Write out, word for word, only the data from its first line to the line containing "return P * R".

START Data extract

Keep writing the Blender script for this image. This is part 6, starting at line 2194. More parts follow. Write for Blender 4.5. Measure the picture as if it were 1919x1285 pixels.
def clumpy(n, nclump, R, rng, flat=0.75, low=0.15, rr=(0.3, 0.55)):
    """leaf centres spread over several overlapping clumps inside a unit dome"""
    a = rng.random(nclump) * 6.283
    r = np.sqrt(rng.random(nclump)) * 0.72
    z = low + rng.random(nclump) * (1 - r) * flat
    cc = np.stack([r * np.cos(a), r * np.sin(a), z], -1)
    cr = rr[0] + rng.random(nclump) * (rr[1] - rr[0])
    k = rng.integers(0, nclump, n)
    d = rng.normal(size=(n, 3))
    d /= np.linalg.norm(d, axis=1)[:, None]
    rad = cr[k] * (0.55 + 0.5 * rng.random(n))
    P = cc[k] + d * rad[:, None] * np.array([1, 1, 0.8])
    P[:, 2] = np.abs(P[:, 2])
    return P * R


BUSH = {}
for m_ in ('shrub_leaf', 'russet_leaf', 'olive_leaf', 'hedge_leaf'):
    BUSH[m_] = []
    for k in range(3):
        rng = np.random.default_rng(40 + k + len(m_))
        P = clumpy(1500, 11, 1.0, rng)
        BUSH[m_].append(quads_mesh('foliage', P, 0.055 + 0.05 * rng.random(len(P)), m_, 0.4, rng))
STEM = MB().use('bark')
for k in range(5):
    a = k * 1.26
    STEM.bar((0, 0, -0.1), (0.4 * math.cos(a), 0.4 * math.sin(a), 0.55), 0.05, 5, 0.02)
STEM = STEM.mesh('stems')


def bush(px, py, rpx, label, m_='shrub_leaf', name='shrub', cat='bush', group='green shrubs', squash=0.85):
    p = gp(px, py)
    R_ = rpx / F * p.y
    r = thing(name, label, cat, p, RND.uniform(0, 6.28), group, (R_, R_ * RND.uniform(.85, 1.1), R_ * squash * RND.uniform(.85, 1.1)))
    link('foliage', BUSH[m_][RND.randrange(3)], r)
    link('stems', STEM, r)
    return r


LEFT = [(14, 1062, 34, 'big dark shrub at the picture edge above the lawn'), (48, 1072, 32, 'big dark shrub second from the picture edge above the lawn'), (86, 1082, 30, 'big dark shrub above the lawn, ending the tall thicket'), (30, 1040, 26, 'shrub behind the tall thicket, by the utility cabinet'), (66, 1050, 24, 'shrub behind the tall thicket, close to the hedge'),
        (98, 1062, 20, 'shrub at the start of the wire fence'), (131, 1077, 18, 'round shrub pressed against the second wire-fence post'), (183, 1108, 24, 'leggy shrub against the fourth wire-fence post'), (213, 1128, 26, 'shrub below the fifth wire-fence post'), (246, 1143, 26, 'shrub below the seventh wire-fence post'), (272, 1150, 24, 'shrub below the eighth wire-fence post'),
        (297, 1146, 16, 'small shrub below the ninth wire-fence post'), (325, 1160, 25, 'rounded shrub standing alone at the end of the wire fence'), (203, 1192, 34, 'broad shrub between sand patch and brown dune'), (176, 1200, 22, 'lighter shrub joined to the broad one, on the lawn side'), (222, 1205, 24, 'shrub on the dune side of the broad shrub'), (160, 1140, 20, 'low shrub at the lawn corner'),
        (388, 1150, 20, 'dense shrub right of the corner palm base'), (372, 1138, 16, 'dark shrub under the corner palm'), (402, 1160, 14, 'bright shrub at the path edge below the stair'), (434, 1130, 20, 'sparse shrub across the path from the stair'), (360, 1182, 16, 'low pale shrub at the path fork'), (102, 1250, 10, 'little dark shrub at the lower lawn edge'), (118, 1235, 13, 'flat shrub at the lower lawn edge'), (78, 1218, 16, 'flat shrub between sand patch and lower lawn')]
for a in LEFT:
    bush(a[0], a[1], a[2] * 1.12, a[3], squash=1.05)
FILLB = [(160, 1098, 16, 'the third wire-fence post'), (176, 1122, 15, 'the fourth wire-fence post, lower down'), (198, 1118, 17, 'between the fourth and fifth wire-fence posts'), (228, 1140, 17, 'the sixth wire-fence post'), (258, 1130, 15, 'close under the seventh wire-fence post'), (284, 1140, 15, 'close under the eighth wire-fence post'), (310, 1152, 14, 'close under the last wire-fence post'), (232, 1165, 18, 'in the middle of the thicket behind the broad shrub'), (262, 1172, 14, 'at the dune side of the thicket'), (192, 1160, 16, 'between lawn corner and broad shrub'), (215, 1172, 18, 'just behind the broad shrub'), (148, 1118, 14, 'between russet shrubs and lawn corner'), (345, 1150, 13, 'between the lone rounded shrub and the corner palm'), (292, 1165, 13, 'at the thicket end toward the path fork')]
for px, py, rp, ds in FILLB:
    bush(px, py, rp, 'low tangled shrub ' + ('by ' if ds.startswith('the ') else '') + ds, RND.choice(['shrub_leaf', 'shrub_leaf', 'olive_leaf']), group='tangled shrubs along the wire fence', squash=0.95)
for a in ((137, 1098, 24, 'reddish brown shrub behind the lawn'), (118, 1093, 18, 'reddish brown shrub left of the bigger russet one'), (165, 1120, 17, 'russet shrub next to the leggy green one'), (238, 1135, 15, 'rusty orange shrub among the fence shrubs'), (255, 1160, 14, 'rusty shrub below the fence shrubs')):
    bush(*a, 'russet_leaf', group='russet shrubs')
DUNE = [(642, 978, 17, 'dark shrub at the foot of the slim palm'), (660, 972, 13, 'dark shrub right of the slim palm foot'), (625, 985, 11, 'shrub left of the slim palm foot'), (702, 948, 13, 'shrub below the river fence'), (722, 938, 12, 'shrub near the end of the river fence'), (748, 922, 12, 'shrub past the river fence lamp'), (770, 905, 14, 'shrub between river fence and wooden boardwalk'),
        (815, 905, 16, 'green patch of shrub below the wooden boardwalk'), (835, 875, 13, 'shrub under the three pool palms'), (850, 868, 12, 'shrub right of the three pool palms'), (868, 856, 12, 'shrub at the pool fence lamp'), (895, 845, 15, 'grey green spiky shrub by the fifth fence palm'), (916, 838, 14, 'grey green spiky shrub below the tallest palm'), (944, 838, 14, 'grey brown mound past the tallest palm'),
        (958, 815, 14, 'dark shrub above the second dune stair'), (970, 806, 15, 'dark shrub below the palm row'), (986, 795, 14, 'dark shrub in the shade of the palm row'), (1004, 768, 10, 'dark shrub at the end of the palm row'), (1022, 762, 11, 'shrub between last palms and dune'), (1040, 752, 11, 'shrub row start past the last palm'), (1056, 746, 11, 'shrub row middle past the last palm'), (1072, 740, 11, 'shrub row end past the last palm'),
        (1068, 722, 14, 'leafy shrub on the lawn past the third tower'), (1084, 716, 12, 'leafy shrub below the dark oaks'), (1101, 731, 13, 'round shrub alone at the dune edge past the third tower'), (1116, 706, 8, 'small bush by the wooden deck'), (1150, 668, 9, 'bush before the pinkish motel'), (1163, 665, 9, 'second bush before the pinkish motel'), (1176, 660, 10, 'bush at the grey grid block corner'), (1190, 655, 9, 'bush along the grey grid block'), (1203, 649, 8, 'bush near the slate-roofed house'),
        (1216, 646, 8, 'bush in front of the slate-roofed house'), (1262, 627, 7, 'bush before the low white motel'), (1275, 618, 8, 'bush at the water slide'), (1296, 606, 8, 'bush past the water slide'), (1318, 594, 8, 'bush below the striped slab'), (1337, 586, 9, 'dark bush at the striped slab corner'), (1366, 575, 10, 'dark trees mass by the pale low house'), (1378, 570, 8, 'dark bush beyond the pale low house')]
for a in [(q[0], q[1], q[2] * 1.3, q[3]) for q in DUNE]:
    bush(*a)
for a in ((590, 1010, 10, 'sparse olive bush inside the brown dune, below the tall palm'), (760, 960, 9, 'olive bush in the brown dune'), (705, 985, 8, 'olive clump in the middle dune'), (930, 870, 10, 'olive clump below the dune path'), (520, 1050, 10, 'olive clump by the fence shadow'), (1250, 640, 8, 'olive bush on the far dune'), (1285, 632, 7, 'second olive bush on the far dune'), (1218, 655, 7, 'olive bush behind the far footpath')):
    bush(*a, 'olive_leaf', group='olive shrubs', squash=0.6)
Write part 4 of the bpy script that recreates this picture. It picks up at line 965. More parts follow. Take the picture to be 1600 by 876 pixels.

END Data extract

__Answer to the exercise__.
Keep writing the Blender script for this image. This is part 6, starting at line 2194. More parts follow. Write for Blender 4.5. Measure the picture as if it were 1919x1285 pixels.
def clumpy(n, nclump, R, rng, flat=0.75, low=0.15, rr=(0.3, 0.55)):
    """leaf centres spread over several overlapping clumps inside a unit dome"""
    a = rng.random(nclump) * 6.283
    r = np.sqrt(rng.random(nclump)) * 0.72
    z = low + rng.random(nclump) * (1 - r) * flat
    cc = np.stack([r * np.cos(a), r * np.sin(a), z], -1)
    cr = rr[0] + rng.random(nclump) * (rr[1] - rr[0])
    k = rng.integers(0, nclump, n)
    d = rng.normal(size=(n, 3))
    d /= np.linalg.norm(d, axis=1)[:, None]
    rad = cr[k] * (0.55 + 0.5 * rng.random(n))
    P = cc[k] + d * rad[:, None] * np.array([1, 1, 0.8])
    P[:, 2] = np.abs(P[:, 2])
    return P * R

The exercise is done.